··· GIVEN RECORDS
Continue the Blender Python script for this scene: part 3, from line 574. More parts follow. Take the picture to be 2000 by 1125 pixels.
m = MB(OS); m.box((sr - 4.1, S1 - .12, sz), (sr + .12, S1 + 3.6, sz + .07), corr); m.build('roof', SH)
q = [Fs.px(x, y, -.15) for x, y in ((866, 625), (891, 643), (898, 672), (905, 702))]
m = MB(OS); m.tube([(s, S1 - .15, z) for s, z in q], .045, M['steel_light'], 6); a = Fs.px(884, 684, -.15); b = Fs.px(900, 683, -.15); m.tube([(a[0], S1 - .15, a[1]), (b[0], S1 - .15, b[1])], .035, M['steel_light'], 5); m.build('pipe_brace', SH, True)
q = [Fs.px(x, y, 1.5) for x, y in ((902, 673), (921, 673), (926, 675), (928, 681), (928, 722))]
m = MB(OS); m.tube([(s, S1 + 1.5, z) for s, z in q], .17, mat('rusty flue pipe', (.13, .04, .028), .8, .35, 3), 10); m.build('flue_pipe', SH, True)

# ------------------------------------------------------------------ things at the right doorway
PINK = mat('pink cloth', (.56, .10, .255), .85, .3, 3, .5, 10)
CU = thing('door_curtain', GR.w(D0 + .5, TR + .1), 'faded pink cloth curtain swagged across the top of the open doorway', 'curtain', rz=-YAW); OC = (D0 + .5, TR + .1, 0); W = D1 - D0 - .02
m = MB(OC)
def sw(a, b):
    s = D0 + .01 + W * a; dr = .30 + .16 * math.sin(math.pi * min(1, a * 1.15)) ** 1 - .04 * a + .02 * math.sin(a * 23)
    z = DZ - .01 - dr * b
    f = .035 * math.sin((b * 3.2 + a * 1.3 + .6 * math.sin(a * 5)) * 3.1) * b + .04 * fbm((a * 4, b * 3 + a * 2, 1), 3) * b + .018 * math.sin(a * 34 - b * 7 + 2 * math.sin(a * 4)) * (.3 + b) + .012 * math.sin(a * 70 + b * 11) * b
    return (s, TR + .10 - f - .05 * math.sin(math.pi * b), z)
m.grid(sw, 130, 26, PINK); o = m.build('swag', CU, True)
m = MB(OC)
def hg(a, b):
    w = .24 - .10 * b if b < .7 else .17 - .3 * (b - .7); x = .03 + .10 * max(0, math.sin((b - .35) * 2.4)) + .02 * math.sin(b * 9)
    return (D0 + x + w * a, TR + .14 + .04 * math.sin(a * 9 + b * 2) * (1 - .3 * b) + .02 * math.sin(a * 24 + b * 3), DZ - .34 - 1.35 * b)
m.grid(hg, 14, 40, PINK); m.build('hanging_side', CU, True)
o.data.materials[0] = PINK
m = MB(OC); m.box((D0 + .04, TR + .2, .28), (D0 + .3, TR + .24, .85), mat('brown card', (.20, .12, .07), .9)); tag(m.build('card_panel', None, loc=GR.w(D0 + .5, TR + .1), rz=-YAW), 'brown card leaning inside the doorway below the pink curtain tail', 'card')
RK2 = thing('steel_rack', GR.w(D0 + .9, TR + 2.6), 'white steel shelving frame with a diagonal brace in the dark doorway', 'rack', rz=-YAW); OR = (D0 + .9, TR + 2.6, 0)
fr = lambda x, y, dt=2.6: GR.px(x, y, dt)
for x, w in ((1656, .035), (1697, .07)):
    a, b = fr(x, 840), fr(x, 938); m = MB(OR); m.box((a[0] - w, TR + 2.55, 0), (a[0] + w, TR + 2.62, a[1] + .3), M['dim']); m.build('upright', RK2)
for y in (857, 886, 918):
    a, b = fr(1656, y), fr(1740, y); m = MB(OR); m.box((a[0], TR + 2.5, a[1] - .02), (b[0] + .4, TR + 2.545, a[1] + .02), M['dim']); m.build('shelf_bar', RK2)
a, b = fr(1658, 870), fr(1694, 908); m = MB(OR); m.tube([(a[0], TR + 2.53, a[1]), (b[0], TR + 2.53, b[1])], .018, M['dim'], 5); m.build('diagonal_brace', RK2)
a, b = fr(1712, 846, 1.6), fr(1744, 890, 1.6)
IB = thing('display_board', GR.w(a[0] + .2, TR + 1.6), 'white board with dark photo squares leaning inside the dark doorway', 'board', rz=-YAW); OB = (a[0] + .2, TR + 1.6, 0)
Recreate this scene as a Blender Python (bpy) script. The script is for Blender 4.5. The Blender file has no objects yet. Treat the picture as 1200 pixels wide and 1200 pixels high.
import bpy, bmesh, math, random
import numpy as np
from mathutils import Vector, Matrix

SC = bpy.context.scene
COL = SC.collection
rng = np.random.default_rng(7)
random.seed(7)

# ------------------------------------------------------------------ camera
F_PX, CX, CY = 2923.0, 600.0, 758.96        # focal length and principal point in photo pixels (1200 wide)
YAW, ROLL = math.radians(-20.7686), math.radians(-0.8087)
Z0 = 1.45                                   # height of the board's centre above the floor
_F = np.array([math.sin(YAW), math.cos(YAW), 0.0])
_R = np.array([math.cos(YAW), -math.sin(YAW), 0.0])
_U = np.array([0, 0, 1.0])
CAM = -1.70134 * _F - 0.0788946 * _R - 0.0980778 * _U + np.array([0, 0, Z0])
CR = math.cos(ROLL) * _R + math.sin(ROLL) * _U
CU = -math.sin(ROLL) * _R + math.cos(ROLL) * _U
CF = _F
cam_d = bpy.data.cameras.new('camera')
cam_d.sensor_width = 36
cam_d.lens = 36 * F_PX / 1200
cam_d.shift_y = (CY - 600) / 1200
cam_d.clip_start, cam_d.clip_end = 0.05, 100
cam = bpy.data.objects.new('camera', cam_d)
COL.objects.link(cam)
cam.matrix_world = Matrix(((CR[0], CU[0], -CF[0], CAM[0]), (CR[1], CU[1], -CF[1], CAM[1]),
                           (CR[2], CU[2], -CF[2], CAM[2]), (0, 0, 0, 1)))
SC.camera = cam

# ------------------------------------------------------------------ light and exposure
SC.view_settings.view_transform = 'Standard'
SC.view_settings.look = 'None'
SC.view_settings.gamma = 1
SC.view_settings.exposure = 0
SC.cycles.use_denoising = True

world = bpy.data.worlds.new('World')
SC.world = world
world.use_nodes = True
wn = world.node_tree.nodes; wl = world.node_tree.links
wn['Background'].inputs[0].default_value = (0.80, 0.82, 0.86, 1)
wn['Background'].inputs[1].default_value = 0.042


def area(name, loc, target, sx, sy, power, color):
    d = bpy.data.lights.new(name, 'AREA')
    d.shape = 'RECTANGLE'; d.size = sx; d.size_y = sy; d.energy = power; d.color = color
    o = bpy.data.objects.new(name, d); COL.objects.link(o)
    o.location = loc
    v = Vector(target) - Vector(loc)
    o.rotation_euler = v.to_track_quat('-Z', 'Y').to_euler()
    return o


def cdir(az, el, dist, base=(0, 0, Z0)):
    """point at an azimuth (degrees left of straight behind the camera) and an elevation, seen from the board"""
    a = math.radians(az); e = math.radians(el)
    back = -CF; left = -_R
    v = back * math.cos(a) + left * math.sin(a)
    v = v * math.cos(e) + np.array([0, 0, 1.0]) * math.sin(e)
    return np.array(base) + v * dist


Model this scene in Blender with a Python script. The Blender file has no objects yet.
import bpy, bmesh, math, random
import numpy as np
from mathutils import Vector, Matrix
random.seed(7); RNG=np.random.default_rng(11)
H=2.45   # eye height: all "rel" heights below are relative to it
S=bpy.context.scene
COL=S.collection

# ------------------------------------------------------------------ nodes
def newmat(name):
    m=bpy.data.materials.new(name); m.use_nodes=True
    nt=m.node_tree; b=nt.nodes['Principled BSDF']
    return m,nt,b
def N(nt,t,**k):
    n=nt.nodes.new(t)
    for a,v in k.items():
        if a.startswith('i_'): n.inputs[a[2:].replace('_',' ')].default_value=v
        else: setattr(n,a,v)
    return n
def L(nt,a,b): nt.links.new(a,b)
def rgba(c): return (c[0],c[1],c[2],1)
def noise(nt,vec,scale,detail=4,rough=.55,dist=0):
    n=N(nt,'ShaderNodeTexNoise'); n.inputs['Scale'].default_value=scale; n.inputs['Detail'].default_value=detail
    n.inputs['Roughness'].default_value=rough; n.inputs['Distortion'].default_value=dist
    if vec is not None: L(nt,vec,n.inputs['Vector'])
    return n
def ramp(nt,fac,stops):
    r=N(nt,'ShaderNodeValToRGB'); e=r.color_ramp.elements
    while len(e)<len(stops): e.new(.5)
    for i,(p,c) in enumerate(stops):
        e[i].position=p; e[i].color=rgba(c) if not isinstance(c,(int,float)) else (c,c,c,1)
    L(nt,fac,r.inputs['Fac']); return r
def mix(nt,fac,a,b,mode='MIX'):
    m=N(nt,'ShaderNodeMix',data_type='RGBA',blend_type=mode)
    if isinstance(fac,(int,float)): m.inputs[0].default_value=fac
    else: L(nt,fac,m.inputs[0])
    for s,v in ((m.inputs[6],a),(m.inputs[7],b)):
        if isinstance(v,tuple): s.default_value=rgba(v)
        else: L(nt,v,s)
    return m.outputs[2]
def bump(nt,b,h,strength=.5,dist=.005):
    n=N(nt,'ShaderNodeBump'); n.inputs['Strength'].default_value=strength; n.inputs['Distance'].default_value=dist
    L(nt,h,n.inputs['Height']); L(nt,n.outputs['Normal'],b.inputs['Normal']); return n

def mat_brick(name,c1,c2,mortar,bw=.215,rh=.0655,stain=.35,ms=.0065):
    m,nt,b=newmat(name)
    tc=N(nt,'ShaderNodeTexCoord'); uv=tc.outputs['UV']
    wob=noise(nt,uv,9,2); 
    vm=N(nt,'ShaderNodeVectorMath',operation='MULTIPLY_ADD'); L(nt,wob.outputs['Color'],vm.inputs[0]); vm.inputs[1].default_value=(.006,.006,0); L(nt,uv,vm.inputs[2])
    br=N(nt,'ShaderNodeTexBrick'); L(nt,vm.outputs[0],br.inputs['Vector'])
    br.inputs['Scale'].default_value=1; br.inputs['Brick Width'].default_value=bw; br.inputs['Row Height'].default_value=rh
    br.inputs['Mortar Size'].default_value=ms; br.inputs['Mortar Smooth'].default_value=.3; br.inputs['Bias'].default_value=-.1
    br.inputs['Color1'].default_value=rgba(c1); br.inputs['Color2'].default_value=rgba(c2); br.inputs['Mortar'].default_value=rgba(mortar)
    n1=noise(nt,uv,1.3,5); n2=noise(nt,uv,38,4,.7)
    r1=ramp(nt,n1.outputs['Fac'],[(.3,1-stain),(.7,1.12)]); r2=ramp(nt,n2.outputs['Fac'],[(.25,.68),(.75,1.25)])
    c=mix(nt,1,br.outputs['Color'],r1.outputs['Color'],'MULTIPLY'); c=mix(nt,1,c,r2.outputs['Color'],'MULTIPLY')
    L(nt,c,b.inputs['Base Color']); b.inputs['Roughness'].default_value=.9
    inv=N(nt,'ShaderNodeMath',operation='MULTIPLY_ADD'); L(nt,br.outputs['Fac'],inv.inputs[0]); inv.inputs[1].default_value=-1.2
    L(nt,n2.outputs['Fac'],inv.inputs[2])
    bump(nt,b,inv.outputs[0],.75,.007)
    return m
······
OBJECTIVE – Everything from the first line above up to and including the line that contains "m = MB(OS); m.tube([(s, S1 +" should be printed exactly; please print only that.

THE COMPLETED TASK –
Continue the Blender Python script for this scene: part 3, from line 574. More parts follow. Take the picture to be 2000 by 1125 pixels.
m = MB(OS); m.box((sr - 4.1, S1 - .12, sz), (sr + .12, S1 + 3.6, sz + .07), corr); m.build('roof', SH)
q = [Fs.px(x, y, -.15) for x, y in ((866, 625), (891, 643), (898, 672), (905, 702))]
m = MB(OS); m.tube([(s, S1 - .15, z) for s, z in q], .045, M['steel_light'], 6); a = Fs.px(884, 684, -.15); b = Fs.px(900, 683, -.15); m.tube([(a[0], S1 - .15, a[1]), (b[0], S1 - .15, b[1])], .035, M['steel_light'], 5); m.build('pipe_brace', SH, True)
q = [Fs.px(x, y, 1.5) for x, y in ((902, 673), (921, 673), (926, 675), (928, 681), (928, 722))]
m = MB(OS); m.tube([(s, S1 + 1.5, z) for s, z in q], .17, mat('rusty flue pipe', (.13, .04, .028), .8, .35, 3), 10); m.build('flue_pipe', SH, True)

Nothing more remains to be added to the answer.